Parker’s vision for the play is to display all of the intricate aspects of “Intimate Apparel.” “Every scene of ‘Intimate Apparel’ is titled after fabric. Beautiful, fragile, complicated fabric that is hard or almost impossible to get. This spoke to me because all of the characters are these things; their relationships are layered in all of these ways,” Parker said. “My vision is to work really hard to show how fragile, complicated and beautiful we are as human beings, their soft and rough exteriors.”

With her extraordinary collection of honors and impressive range of skills, Parker is a inspiration to many, and her presence has already influenced several Brandeis students, including Goemann. “This show, particularly, seemed like a great opportunity because a professional director from Boston is directing … [she] worked with me in the initial audition, giving direction and suggestions, which doesn’t always happen,” said Goemann. “It’s also more fun to work with the director in the audition, especially when she is as warm and encouraging as this director was!”

The auditioning process can be an arduous and nerve-racking process for both the auditionees who laboriously prepare for their roles and for the director who must decide the ideal person for each role from the unique pool of talent.
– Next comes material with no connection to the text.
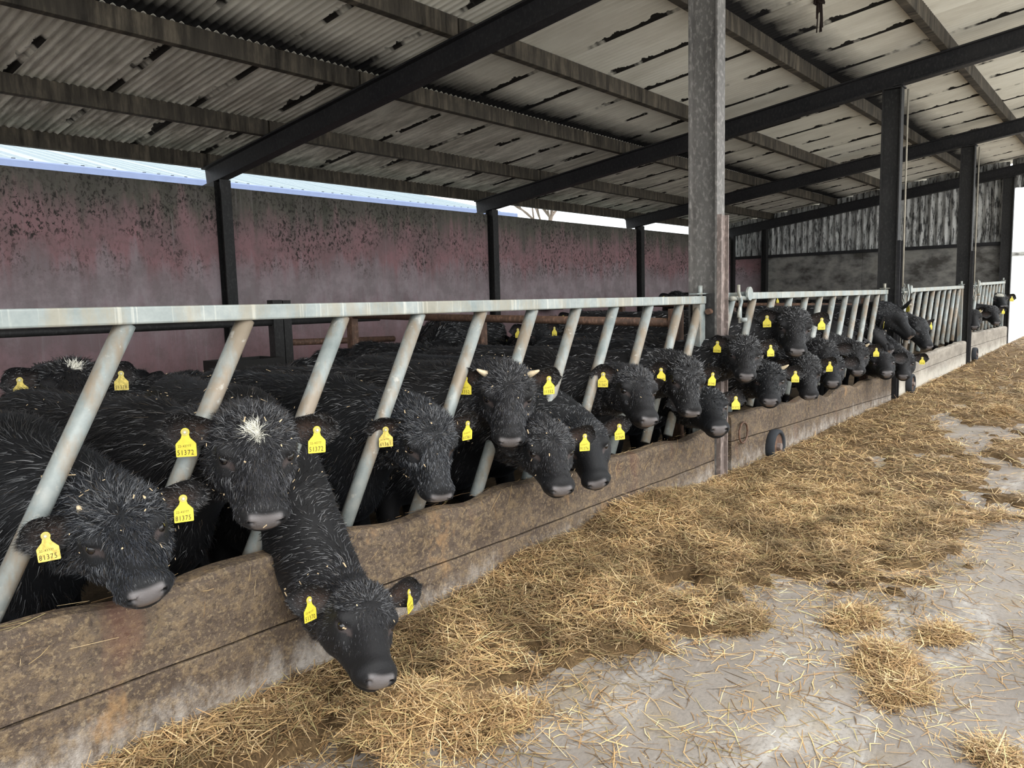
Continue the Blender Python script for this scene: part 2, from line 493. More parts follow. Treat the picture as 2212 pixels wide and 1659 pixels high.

However, it can also be an enjoyable endeavour.

“Auditions for every show are different depending on how the director works,” explained Management Assistant for the theater department Alyssa Avis. “Sometimes the director wants to see a memorized monologue, sometimes the director wants the actor to read sides with a reader in the room.” For “Intimate Apparel,” Parker chose to hold group auditions in which people auditioned by reading their lines together. The people auditioning were given eight scenes selected by Parker that showcased each character, and then they, depending on the role they were trying for, could choose which scene to use. Although the scenes did not have to be memorized, familiarity with the text was highly encouraged.

Some auditionees also relied on additional methods to prepare. “I prepared for auditions by reading the play and researching YouTube videos on the scenes that I liked and watching how the actors delivered certain lines,” said Walker. Group auditions have many advantages over the traditional reading of monologues, because, “I wanted to watch them learn and adjust in the moment. I looked for courage, hunger, patience and how well they listened to me as well as the other actors,” explained Parker. “In the end, I cast those who I felt would take this road of hard work, giving of themselves to others. Especially since this play is all about relationships.”

“Intimate Apparel” will hit the stage on March 3-6 in the Laurie Theater in Spingold. Another of Nottage’s plays, “Ruined,” goes up this weekend Nov. 5-8 in the SCC Theater.